━━━ SOURCE MATERIAL ━━━

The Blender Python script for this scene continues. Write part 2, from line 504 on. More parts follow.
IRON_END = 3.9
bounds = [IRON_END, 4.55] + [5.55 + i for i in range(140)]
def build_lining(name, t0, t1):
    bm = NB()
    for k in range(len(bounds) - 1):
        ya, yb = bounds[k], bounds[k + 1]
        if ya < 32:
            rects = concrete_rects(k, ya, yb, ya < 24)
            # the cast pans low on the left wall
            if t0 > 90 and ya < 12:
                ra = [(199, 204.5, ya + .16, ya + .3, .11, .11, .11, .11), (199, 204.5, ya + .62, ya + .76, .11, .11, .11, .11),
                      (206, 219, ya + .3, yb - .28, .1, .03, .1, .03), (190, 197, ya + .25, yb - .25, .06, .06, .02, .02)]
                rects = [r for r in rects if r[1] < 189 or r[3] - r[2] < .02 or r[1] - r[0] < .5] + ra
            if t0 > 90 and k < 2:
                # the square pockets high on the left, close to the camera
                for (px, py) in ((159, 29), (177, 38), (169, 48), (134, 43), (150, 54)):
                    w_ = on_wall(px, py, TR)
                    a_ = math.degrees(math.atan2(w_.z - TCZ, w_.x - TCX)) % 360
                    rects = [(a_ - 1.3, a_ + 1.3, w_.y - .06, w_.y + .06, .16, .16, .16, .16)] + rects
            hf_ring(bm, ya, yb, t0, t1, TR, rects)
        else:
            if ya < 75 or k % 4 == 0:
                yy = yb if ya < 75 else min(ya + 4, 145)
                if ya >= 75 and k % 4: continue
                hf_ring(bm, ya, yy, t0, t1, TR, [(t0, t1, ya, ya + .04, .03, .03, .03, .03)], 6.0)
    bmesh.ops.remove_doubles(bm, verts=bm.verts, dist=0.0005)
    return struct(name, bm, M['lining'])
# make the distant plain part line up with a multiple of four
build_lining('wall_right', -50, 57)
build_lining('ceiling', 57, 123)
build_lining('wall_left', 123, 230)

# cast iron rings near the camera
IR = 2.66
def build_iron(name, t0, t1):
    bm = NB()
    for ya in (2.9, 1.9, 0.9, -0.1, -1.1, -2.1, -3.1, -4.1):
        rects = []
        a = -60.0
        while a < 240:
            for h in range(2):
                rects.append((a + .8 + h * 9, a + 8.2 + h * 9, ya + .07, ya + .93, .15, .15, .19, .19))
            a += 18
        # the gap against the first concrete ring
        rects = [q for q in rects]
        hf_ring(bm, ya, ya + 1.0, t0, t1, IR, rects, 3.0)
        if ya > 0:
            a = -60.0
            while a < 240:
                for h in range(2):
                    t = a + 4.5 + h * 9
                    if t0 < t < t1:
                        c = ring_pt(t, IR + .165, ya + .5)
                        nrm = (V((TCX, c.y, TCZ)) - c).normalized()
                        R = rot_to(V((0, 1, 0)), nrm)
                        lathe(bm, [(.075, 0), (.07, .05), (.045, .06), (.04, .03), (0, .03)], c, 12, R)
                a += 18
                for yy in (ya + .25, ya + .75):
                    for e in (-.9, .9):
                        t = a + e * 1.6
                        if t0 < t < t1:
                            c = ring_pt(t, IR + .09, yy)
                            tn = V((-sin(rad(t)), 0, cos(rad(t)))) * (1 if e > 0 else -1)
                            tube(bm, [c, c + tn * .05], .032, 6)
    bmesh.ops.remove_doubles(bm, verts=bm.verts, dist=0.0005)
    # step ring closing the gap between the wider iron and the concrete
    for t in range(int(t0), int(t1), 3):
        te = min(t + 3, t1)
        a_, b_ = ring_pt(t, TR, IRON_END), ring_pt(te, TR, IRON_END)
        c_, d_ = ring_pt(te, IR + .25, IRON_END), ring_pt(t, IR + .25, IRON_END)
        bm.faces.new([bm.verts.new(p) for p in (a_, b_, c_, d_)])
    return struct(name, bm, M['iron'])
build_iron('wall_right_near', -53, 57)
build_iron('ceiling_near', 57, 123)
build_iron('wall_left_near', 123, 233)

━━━

TASK DETAILS: Extract the listing in its entirety, matching it exactly.

ANSWER TO THIS TASK:
The Blender Python script for this scene continues. Write part 2, from line 504 on. More parts follow.
IRON_END = 3.9
bounds = [IRON_END, 4.55] + [5.55 + i for i in range(140)]
def build_lining(name, t0, t1):
    bm = NB()
    for k in range(len(bounds) - 1):
        ya, yb = bounds[k], bounds[k + 1]
        if ya < 32:
            rects = concrete_rects(k, ya, yb, ya < 24)
            # the cast pans low on the left wall
            if t0 > 90 and ya < 12:
                ra = [(199, 204.5, ya + .16, ya + .3, .11, .11, .11, .11), (199, 204.5, ya + .62, ya + .76, .11, .11, .11, .11),
                      (206, 219, ya + .3, yb - .28, .1, .03, .1, .03), (190, 197, ya + .25, yb - .25, .06, .06, .02, .02)]
                rects = [r for r in rects if r[1] < 189 or r[3] - r[2] < .02 or r[1] - r[0] < .5] + ra
            if t0 > 90 and k < 2:
                # the square pockets high on the left, close to the camera
                for (px, py) in ((159, 29), (177, 38), (169, 48), (134, 43), (150, 54)):
                    w_ = on_wall(px, py, TR)
                    a_ = math.degrees(math.atan2(w_.z - TCZ, w_.x - TCX)) % 360
                    rects = [(a_ - 1.3, a_ + 1.3, w_.y - .06, w_.y + .06, .16, .16, .16, .16)] + rects
            hf_ring(bm, ya, yb, t0, t1, TR, rects)
        else:
            if ya < 75 or k % 4 == 0:
                yy = yb if ya < 75 else min(ya + 4, 145)
                if ya >= 75 and k % 4: continue
                hf_ring(bm, ya, yy, t0, t1, TR, [(t0, t1, ya, ya + .04, .03, .03, .03, .03)], 6.0)
    bmesh.ops.remove_doubles(bm, verts=bm.verts, dist=0.0005)
    return struct(name, bm, M['lining'])
# make the distant plain part line up with a multiple of four
build_lining('wall_right', -50, 57)
build_lining('ceiling', 57, 123)
build_lining('wall_left', 123, 230)

# cast iron rings near the camera
IR = 2.66
def build_iron(name, t0, t1):
    bm = NB()
    for ya in (2.9, 1.9, 0.9, -0.1, -1.1, -2.1, -3.1, -4.1):
        rects = []
        a = -60.0
        while a < 240:
            for h in range(2):
                rects.append((a + .8 + h * 9, a + 8.2 + h * 9, ya + .07, ya + .93, .15, .15, .19, .19))
            a += 18
        # the gap against the first concrete ring
        rects = [q for q in rects]
        hf_ring(bm, ya, ya + 1.0, t0, t1, IR, rects, 3.0)
        if ya > 0:
            a = -60.0
            while a < 240:
                for h in range(2):
                    t = a + 4.5 + h * 9
                    if t0 < t < t1:
                        c = ring_pt(t, IR + .165, ya + .5)
                        nrm = (V((TCX, c.y, TCZ)) - c).normalized()
                        R = rot_to(V((0, 1, 0)), nrm)
                        lathe(bm, [(.075, 0), (.07, .05), (.045, .06), (.04, .03), (0, .03)], c, 12, R)
                a += 18
                for yy in (ya + .25, ya + .75):
                    for e in (-.9, .9):
                        t = a + e * 1.6
                        if t0 < t < t1:
                            c = ring_pt(t, IR + .09, yy)
                            tn = V((-sin(rad(t)), 0, cos(rad(t)))) * (1 if e > 0 else -1)
                            tube(bm, [c, c + tn * .05], .032, 6)
    bmesh.ops.remove_doubles(bm, verts=bm.verts, dist=0.0005)
    # step ring closing the gap between the wider iron and the concrete
    for t in range(int(t0), int(t1), 3):
        te = min(t + 3, t1)
        a_, b_ = ring_pt(t, TR, IRON_END), ring_pt(te, TR, IRON_END)
        c_, d_ = ring_pt(te, IR + .25, IRON_END), ring_pt(t, IR + .25, IRON_END)
        bm.faces.new([bm.verts.new(p) for p in (a_, b_, c_, d_)])
    return struct(name, bm, M['iron'])
build_iron('wall_right_near', -53, 57)
build_iron('ceiling_near', 57, 123)
build_iron('wall_left_near', 123, 233)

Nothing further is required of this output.